O que é necessário para o ecumenismo é, antes de mais que, sob a pressão da secularização, não venhamos a perder, quase sem dar por isso, as grandes coisas que temos em comum, que por si mesmas nos tornam cristãos: sublinhou-o Bento XVI, em Erfurt, no encontro ecuménico que teve lugar esta sexta feira no ex-convento agostiniano onde viveu Martinho Lutero.
Evocando precisamente a figura do “reformador” protestante, o Papa lembrou que “o que constituiu a paixão profunda e a mola da sua vida e de todo o seu itinerário” foi a questão sobre Deus”, que estava por detrás de toda a sua investigação teológica e da sua luta interior.
“Para ele (Lutero), a teologia não era mera questão académica, mas a luta interior consigo mesmo, que, no fim de contas, era uma luta a propósito de Deus e com Deus.
Como posso ter um Deus misericordioso? O facto que esta pergunta tenha sido a força motriz de todo o seu caminho, não cessa de me maravilhar. Com efeito, quem se preocupa hoje com isto, mesmo entre os cristãos? Que significa a questão de Deus na nossa vida, no nosso anúncio?”
Uma questão fundamental, para cada um e para o mundo, num mundo devastado pela corrupção de grande e de pequenos e por uma crescente predisposição à violência, tantas vezes disfarçada sob uma aparente religiosidade. O mal não é algo de insignificante – recordou o Papa, mas não seria forte se nós colocássemos verdadeiramente Deus no centro da nossa vida.
“Esta pergunta que desinquietava Martinho Lutero – Qual é a posição de Deus a meu respeito, como apareço a seus olhos? – deve tornar-se de novo, certamente numa forma diversa, também a nossa pergunta. Penso que este constitui o primeiro apelo que deveremos escutar no encontro com Martinho Lutero.”
“Depois – prosseguiu o Papa - é importante também isto: Deus, o único Deus, o Criador do céu e da terra, é algo de diverso duma hipótese filosófica sobre a origem do universo. Este Deus tem um rosto e falou-nos. No homem Jesus Cristo, Ele tornou-Se um de nós, verdadeiro Deus e, simultaneamente, verdadeiro homem.
“O pensamento de Lutero, a sua espiritualidade inteira era totalmente cristocêntrica. Para Lutero, o critério hermenêutico decisivo na interpretação da Sagrada Escritura era «aquilo que promove Cristo». Mas isto pressupõe que Cristo seja o centro da nossa espiritualidade e que o amor por Ele, o viver juntamente com Ele, oriente a nossa vida.”

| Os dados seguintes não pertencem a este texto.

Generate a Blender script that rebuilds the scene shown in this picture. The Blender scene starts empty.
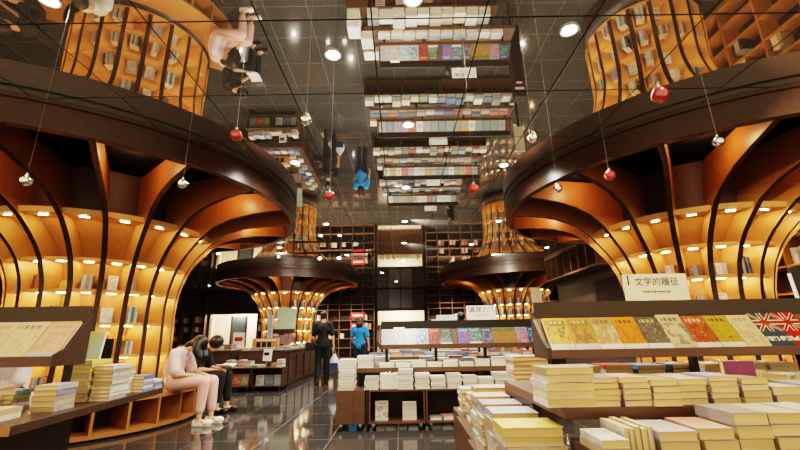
import bpy, bmesh, math, random
from math import sin, cos, pi, radians, sqrt, atan2, hypot
from mathutils import Vector, Matrix
R = random.Random(7)
SC = bpy.context.scene
COL = SC.collection
CE = 3.55
CAMZ = 1.187

# ------------------------------------------------------------------ materials
def srgb(r, g, b):
    f = lambda c: (c / 255 / 12.92) if c / 255 <= .04045 else ((c / 255 + .055) / 1.055) ** 2.4
    return (f(r), f(g), f(b), 1)

class NT:
    def __init__(s, name):
        s.m = bpy.data.materials.new(name); s.m.use_nodes = True
        s.t = s.m.node_tree; s.t.nodes.clear()
        s.out = s.n('ShaderNodeOutputMaterial')
    def n(s, typ, **kw):
        x = s.t.nodes.new(typ)
        for k, v in kw.items(): setattr(x, k, v)
        return x
    def l(s, a, b): s.t.links.new(a, b)
    def val(s, sock, v):
        if hasattr(v, 'is_output'): s.l(v, sock)
        else: sock.default_value = v
    def math(s, op, a, b=None, c=None):
        x = s.n('ShaderNodeMath', operation=op)
        for i, v in enumerate((a, b, c)):
            if v is not None: s.val(x.inputs[i], v)
        return x.outputs[0]
    def mix(s, f, a, b):
        x = s.n('ShaderNodeMix', data_type='RGBA')
        s.val(x.inputs[0], f); s.val(x.inputs[6], a); s.val(x.inputs[7], b)
        return x.outputs[2]
    def bsdf(s, col, rough=.5, spec=.5, **kw):
        x = s.n('ShaderNodeBsdfPrincipled')
        s.val(x.inputs['Base Color'], col); s.val(x.inputs['Roughness'], rough)
        s.val(x.inputs['Specular IOR Level'], spec)
        for k, v in kw.items(): s.val(x.inputs[k.replace('_', ' ')], v)
        s.l(x.outputs[0], s.out.inputs[0]); return x
    def coord(s, which='Object'): return s.n('ShaderNodeTexCoord').outputs[which]
    def sep(s, v):
        x = s.n('ShaderNodeSeparateXYZ'); s.l(v, x.inputs[0]); return x.outputs
    def noise(s, vec, scale, detail=3, rough=.5, mapscale=None):
        if mapscale:
            mp = s.n('ShaderNodeMapping'); mp.inputs['Scale'].default_value = mapscale
            s.l(vec, mp.inputs[0]); vec = mp.outputs[0]
        x = s.n('ShaderNodeTexNoise'); s.l(vec, x.inputs['Vector'])
        x.inputs['Scale'].default_value = scale; x.inputs['Detail'].default_value = detail
        x.inputs['Roughness'].default_value = rough
        return x.outputs['Fac']

def wood(name, dark, light, rough=.42, grain=(1.2, 14, 14), scale=3.0, spec=.4):
    t = NT(name); co = t.coord()
    a = t.noise(co, scale, 5, .6, grain)
    b = t.noise(co, .9, 2)
    f = t.math('MULTIPLY_ADD', a, 1.5, -.25)
    c = t.mix(t.math('MINIMUM', t.math('MAXIMUM', f, 0), 1), dark, light)
    c = t.mix(t.math('MULTIPLY', b, .35), c, dark)
    t.bsdf(c, rough, spec); return t.m

def plain(name, col, rough=.5, spec=.5, var=.12, **kw):
    t = NT(name)
    f = t.noise(t.coord(), 9, 2)
    d = tuple(x * (1 - var) for x in col[:3]) + (1,)
    t.bsdf(t.mix(f, col, d), rough, spec, **kw); return t.m

def emit(name, col, st):
    t = NT(name); e = t.n('ShaderNodeEmission'); e.inputs[0].default_value = col; e.inputs[1].default_value = st
    t.l(e.outputs[0], t.out.inputs[0]); return t.m

M = {}
M['rim'] = wood('dark_walnut_rim', srgb(58, 39, 29), srgb(90, 62, 47), .33)
M['finedge'] = wood('black_walnut_edge', srgb(40, 27, 21), srgb(66, 46, 36), .36)
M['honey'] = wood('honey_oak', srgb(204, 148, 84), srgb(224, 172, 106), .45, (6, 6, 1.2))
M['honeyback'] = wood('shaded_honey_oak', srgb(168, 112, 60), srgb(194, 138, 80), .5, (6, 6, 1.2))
M['bench'] = wood('orange_oak', srgb(156, 100, 52), srgb(188, 130, 72), .38)
M['table'] = wood('walnut_table', srgb(68, 45, 30), srgb(102, 71, 48), .4, (1.2, 12, 12))
M['tabledark'] = wood('dark_walnut_table', srgb(46, 31, 22), srgb(74, 51, 37), .42)
M['board'] = wood('olive_brown_board', srgb(50, 38, 24), srgb(64, 50, 33), .5)
M['boardblack'] = wood('espresso_board', srgb(24, 17, 13), srgb(38, 27, 20), .5)
M['inside'] = wood('cubby_interior', srgb(46, 29, 20), srgb(72, 47, 32), .5)
M['soffit'] = plain('black_soffit', srgb(13, 12, 12), .9, .1)
M['drum'] = wood('red_brown_drum', srgb(58, 33, 20), srgb(84, 48, 29), .5, (9, 9, 1))
M['metal'] = plain('caster_steel', srgb(170, 170, 170), .3, Metallic=1.0)
M['black'] = plain('black_plastic', srgb(14, 14, 14), .45)
M['white'] = plain('white_plastic', srgb(232, 230, 224), .4)
M['wall'] = plain('dark_wall', srgb(70, 56, 46), .7)
M['casedark'] = wood('far_bookcase_wood', srgb(84, 62, 46), srgb(118, 90, 68), .45)
M['caseback'] = wood('far_bookcase_back', srgb(46, 33, 25), srgb(66, 47, 36), .6)
M['ledwarm'] = emit('warm_led', (1, .74, .43, 1), 205)
M['ledwhite'] = emit('white_lamp_face', (1, .95, .86, 1), 60)
M['cream'] = plain('cream_card', srgb(240, 228, 200), .6)
M['signwhite'] = plain('white_card', srgb(240, 240, 236), .6)
M['ink'] = plain('black_ink', srgb(34, 30, 28), .7)
M['redsign'] = plain('red_card', srgb(190, 40, 40), .6)

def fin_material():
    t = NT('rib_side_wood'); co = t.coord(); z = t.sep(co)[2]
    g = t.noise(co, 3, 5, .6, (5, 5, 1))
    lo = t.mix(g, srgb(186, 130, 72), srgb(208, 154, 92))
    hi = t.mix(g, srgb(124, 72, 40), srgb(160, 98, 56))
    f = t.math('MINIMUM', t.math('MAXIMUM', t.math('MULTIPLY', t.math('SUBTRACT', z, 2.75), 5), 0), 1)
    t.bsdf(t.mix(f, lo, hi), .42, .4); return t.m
M['fin'] = fin_material()

def line_mask(t, v, period, off, half):
    a = t.math('SUBTRACT', v, off)
    a = t.math('DIVIDE', a, period)
    a = t.math('SUBTRACT', a, t.math('ROUND', a))
    a = t.math('MULTIPLY', t.math('ABSOLUTE', a), period)
    return t.math('LESS_THAN', a, half)

def floor_material():
    t = NT('polished_dark_tile'); co = t.coord(); x, y, z = t.sep(co)
    m = t.math('MAXIMUM', line_mask(t, x, .80, -.05, .0035), line_mask(t, y, .80, .35, .0035))
    n1 = t.noise(co, .7, 3, .5)
    c = t.mix(n1, srgb(52, 51, 49), srgb(66, 63, 60))
    c = t.mix(m, c, srgb(96, 92, 86))
    r = t.math('MULTIPLY_ADD', t.noise(co, 1.2, 2), .05, .05)
    r = t.math('MAXIMUM', r, t.math('MULTIPLY', m, .5))
    t.bsdf(c, r, .75); return t.m
M['floor'] = floor_material()

def mirror_material():
    t = NT('mirror_ceiling_panels'); co = t.coord(); x, y, z = t.sep(co)
    m = t.math('MAXIMUM', line_mask(t, x, .872, -.184, .006), line_mask(t, y, .975, 2.51, .007))
    g = t.n('ShaderNodeBsdfGlossy'); g.inputs['Roughness'].default_value = .012
    g.inputs['Color'].default_value = (.80, .785, .74, 1)
    d = t.n('ShaderNodeBsdfDiffuse'); d.inputs['Color'].default_value = (.42, .405, .38, 1)
    mx = t.n('ShaderNodeMixShader'); mx.inputs[0].default_value = .81
    t.l(d.outputs[0], mx.inputs[1]); t.l(g.outputs[0], mx.inputs[2])
    k = t.n('ShaderNodeBsdfPrincipled'); k.inputs['Base Color'].default_value = (.012, .011, .01, 1); k.inputs['Roughness'].default_value = .4
    m2 = t.n('ShaderNodeMixShader'); t.l(m, m2.inputs[0]); t.l(mx.outputs[0], m2.inputs[1]); t.l(k.outputs[0], m2.inputs[2])
    t.l(m2.outputs[0], t.out.inputs[0]); return t.m
M['mirror'] = mirror_material()

def objcol(t):
    return t.n('ShaderNodeObjectInfo').outputs['Color']
def objattr(t, name):
    a = t.n('ShaderNodeAttribute'); a.attribute_type = 'OBJECT'; a.attribute_name = name
    return a.outputs['Color']

def cover_material():
    """Softcover: the object's colour, with a loose printed pattern on it."""
    t = NT('book_cover'); g = t.coord('Generated'); rnd = t.n('ShaderNodeObjectInfo').outputs['Random']
    mp = t.n('ShaderNodeMapping'); t.l(g, mp.inputs[0])
    cmb = t.n('ShaderNodeCombineXYZ'); 
    for i in range(3): t.l(t.math('MULTIPLY', rnd, 37.0 + 11 * i), cmb.inputs[i])
    t.l(cmb.outputs[0], mp.inputs[1])
    f = t.noise(mp.outputs[0], 3.2, 3)
    f2 = t.math('GREATER_THAN', f, .56)
    c = t.mix(t.math('MULTIPLY', f2, .3), objcol(t), objattr(t, 'ink'))
    x, y, z = t.sep(g)
    ln = t.math('LESS_THAN', t.math('FRACT', t.math('MULTIPLY', y, 14)), .35)
    band = t.math('MULTIPLY', t.math('MULTIPLY', t.math('GREATER_THAN', y, .62), t.math('LESS_THAN', y, .8)), ln)
    c = t.mix(t.math('MULTIPLY', band, .6), c, objattr(t, 'ink'))
    t.bsdf(c, .38, .5); return t.m
M['cover'] = cover_material()

def page_material():
    t = NT('page_block'); x, y, z = t.sep(t.coord('Generated'))
    ln = t.math('FRACT', t.math('MULTIPLY', z, 9))
    c = t.mix(t.math('MULTIPLY', ln, .22), objcol(t), (.35, .25, .12, 1))
    t.bsdf(c, .8, .2); return t.m
M['page'] = page_material()

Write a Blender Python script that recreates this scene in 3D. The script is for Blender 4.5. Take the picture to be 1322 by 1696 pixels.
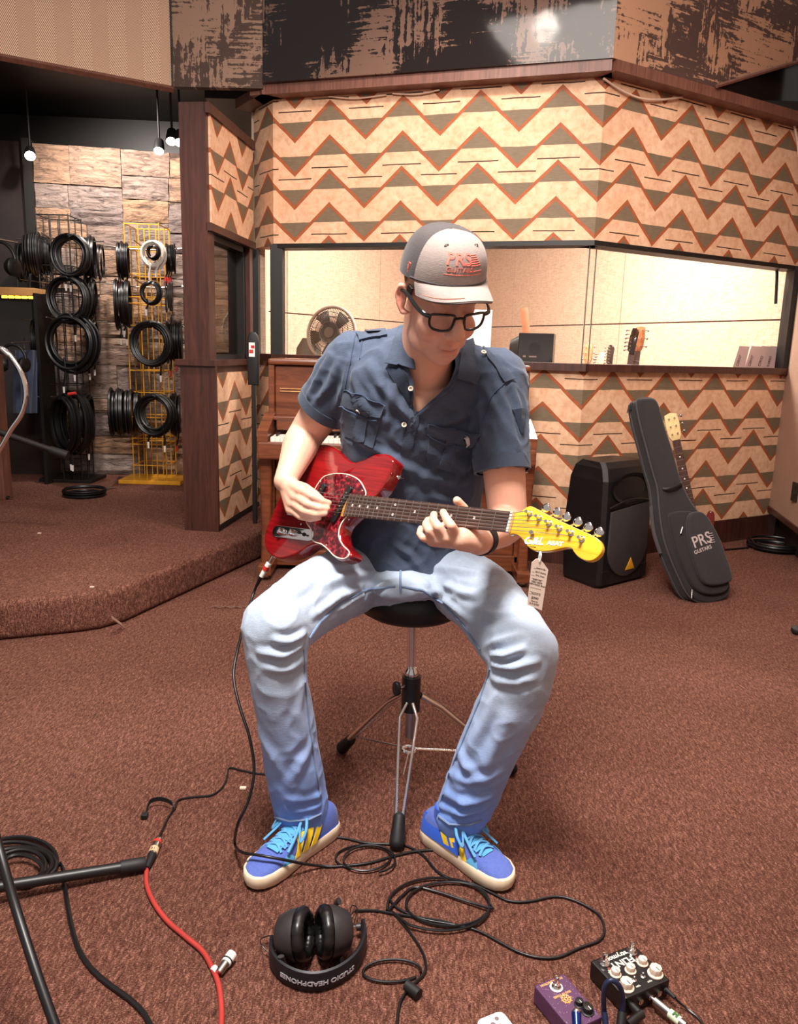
import bpy, bmesh, math, random
import numpy as np
from mathutils import Vector, Matrix, noise as mnoise
random.seed(7)
for _o in list(bpy.data.objects): bpy.data.objects.remove(_o, do_unlink=True)
SC = bpy.context.scene
COL = SC.collection
# ------------------------------------------------------------------ camera
F, CX, CY, EYE = 1292.0, 661.0, 848.0, 1.22
_vp = np.array([-181.0, 6250.0, F]); _dn = _vp / np.linalg.norm(_vp)
_up = -_dn; _fw = np.array([0, 0, 1.0]); _Y = _fw - _up * _fw.dot(_up); _Y /= np.linalg.norm(_Y)
_X = np.cross(_Y, _up); _X = _X if _X[0] > 0 else -_X
CM = np.stack([_X, _Y, _up])                      # camera (x right, y down, z forward) -> world
cam_d = bpy.data.cameras.new('camera'); cam = bpy.data.objects.new('camera', cam_d); COL.objects.link(cam)
_r = CM @ np.diag([1, -1, -1])
mw = Matrix.Identity(4)
for i in range(3):
    for j in range(3): mw[i][j] = _r[i][j]
mw.translation = (0, 0, EYE)
cam.matrix_world = mw
cam_d.sensor_fit = 'VERTICAL'; cam_d.sensor_height = 36.0; cam_d.lens = F / 1696.0 * 36.0
cam_d.clip_start = 0.02; cam_d.clip_end = 60
SC.camera = cam
# ------------------------------------------------------------------ light and exposure
vs = SC.view_settings; vs.view_transform = 'Standard'; vs.look = 'None'; vs.gamma = 1.0; vs.exposure = 0.0; vs.use_curve_mapping = False
W = bpy.data.worlds.new('room_ambient'); SC.world = W; W.use_nodes = True
W.node_tree.nodes['Background'].inputs[0].default_value = (1.0, 0.88, 0.82, 1)
W.node_tree.nodes['Background'].inputs[1].default_value = 0.45
def area(name, loc, to, size, power, col=(1, .88, .76), sy=None, spread=180):
    l = bpy.data.lights.new(name, 'AREA'); l.energy = power; l.color = col; l.size = size
    if sy: l.shape = 'RECTANGLE'; l.size_y = sy
    l.spread = math.radians(spread)
    o = bpy.data.objects.new(name, l); COL.objects.link(o); o.location = loc
    o.rotation_euler = (Vector(to) - Vector(loc)).to_track_quat('-Z', 'Y').to_euler(); return o
def spot(name, loc, to, power, ang, blend=.5, rad=.05, col=(1, .88, .74)):
    l = bpy.data.lights.new(name, 'SPOT'); l.energy = power; l.color = col; l.spot_size = math.radians(ang); l.spot_blend = blend; l.shadow_soft_size = rad
    o = bpy.data.objects.new(name, l); COL.objects.link(o); o.location = loc
    o.rotation_euler = (Vector(to) - Vector(loc)).to_track_quat('-Z', 'Y').to_euler(); return o
area('ceiling_light_key', (-.25, .95, 3.1), (.05, 1.95, .6), .6, 172, (1, .93, .87))
area('ceiling_light_room', (.6, 2.6, 3.3), (.6, 3.0, 0), 1.6, 72, (1, .89, .80))
spot('track_light_wall', (.2, 3.3, 3.35), (-.05, 4.75, 1.8), 128, 78, .8, .08, (1, .89, .78))
spot('track_light_wall_right', (1.7, 3.4, 3.3), (1.95, 4.9, 1.2), 52, 80, .8, .08, (1, .86, .74))
spot('track_light_stone', (-2.05, 5.35, 2.85), (-2.1, 6.3, 2.0), 205, 110, .8, .05, (1, .90, .82))
spot('track_light_platform', (-1.3, 3.6, 3.1), (-1.7, 4.3, .2), 90, 75, .8, .1, (1, .87, .78))
area('booth_ceiling_light', (.9, 6.2, 2.66), (.9, 6.9, .5), 2.2, 330, (1, .91, .82), sy=.7)
area('booth_fill_back', (-.1, 7.2, 2.66), (0, 7.8, .8), 1.2, 22, (1, .91, .82), sy=.6)  # unseen fill lamp, added to even out brightness across the booth walls
# ------------------------------------------------------------------ helpers
def ray(px, py): return CM @ np.array([(px - CX) / F, (py - CY) / F, 1.0])
def at(px, py, y):
    d = ray(px, py); t = y / d[1]; return Vector((d[0] * t, y, d[2] * t + EYE))
def fl(px, py, z=0.0):
    d = ray(px, py); t = (z - EYE) / d[2]; return Vector((d[0] * t, d[1] * t, z))
def onpl(px, py, p, n):
    d = Vector(ray(px, py)); o = Vector((0, 0, EYE)); t = (Vector(p) - o).dot(n) / d.dot(n); return o + d * t
def V(*a): return Vector(a)
def lin(c): return c / 12.92 if c <= .04045 else ((c + .055) / 1.055) ** 2.4
def rgb(r, g, b): return (lin(r / 255), lin(g / 255), lin(b / 255), 1)
class NT:
    def __init__(s, m): s.t = m.node_tree; s.N = s.t.nodes; s.L = s.t.links
    def n(s, typ, **k):
        q = s.N.new(typ)
        for a, b in k.items():
            if a == 'inp':
                for i, v in b.items():
                    if hasattr(v, 'is_output') or isinstance(v, bpy.types.NodeSocket): s.L.new(v, q.inputs[i])
                    else: q.inputs[i].default_value = v
            else: setattr(q, a, b)
        return q
    def math(s, op, a, b=None, c=None):
        q = s.N.new('ShaderNodeMath'); q.operation = op
        for i, v in enumerate((a, b, c)):
            if v is None: continue
            if isinstance(v, bpy.types.NodeSocket): s.L.new(v, q.inputs[i])
            else: q.inputs[i].default_value = v
        return q.outputs[0]
    def mix(s, f, a, b):
        q = s.N.new('ShaderNodeMix'); q.data_type = 'RGBA'
        for i, v in ((0, f), (6, a), (7, b)):
            if isinstance(v, bpy.types.NodeSocket): s.L.new(v, q.inputs[i])
            else: q.inputs[i].default_value = v
        return q.outputs[2]
    def noise(s, co, scale, detail=3, rough=.55, dist=0):
        q = s.n('ShaderNodeTexNoise'); q.inputs['Scale'].default_value = scale; q.inputs['Detail'].default_value = detail
        q.inputs['Roughness'].default_value = rough; q.inputs['Distortion'].default_value = dist
        if co is not None: s.L.new(co, q.inputs['Vector'])
        return q.outputs['Fac']
    def ramp(s, f, stops):
        q = s.n('ShaderNodeValToRGB'); e = q.color_ramp.elements
        while len(e) < len(stops): e.new(.5)
        for i, (p, c) in enumerate(stops): e[i].position = p; e[i].color = c
        s.L.new(f, q.inputs[0]); return q.outputs[0]
    def obj(s, scale=None, rot=None, which='Object'):
        q = s.n('ShaderNodeTexCoord').outputs[which]
        if scale or rot:
            mp = s.n('ShaderNodeMapping'); s.L.new(q, mp.inputs[0])
            if scale: mp.inputs['Scale'].default_value = scale
            if rot: mp.inputs['Rotation'].default_value = rot
            q = mp.outputs[0]
        return q
    def bump(s, h, strength, dist=.01):
        q = s.n('ShaderNodeBump'); q.inputs['Strength'].default_value = strength; q.inputs['Distance'].default_value = dist
        s.L.new(h, q.inputs['Height']); return q.outputs[0]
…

Bento XVI insistiu no risco de, sob a pressão da secularização, se perder de vista as “grandes coisas que temos em comum, que por si mesmas nos tornam cristãos e que nos ficaram como dom e tarefa. Há que viver a fé no mundo de hoje, de modo novo mas sempre integral.
“Esta constitui uma tarefa ecuménica central. Nisto deveríamos ajudar-nos mutuamente: a crer de modo mais profundo e vivo. Não serão as tácticas a salvar-nos, a salvar o cristianismo, mas uma fé repensada e vivida de modo novo, através da qual Cristo, e com Ele o Deus vivo, entre neste nosso mundo.
Tal como os mártires do período nazi nos aproximaram uns dos outros e suscitaram a primeira grande abertura ecuménica, assim também hoje a fé, vivida a partir do íntimo de nós mesmos, num mundo secularizado, é a força ecuménica mais poderosa que nos reúne, guiando-nos para a unidade no único Senhor.”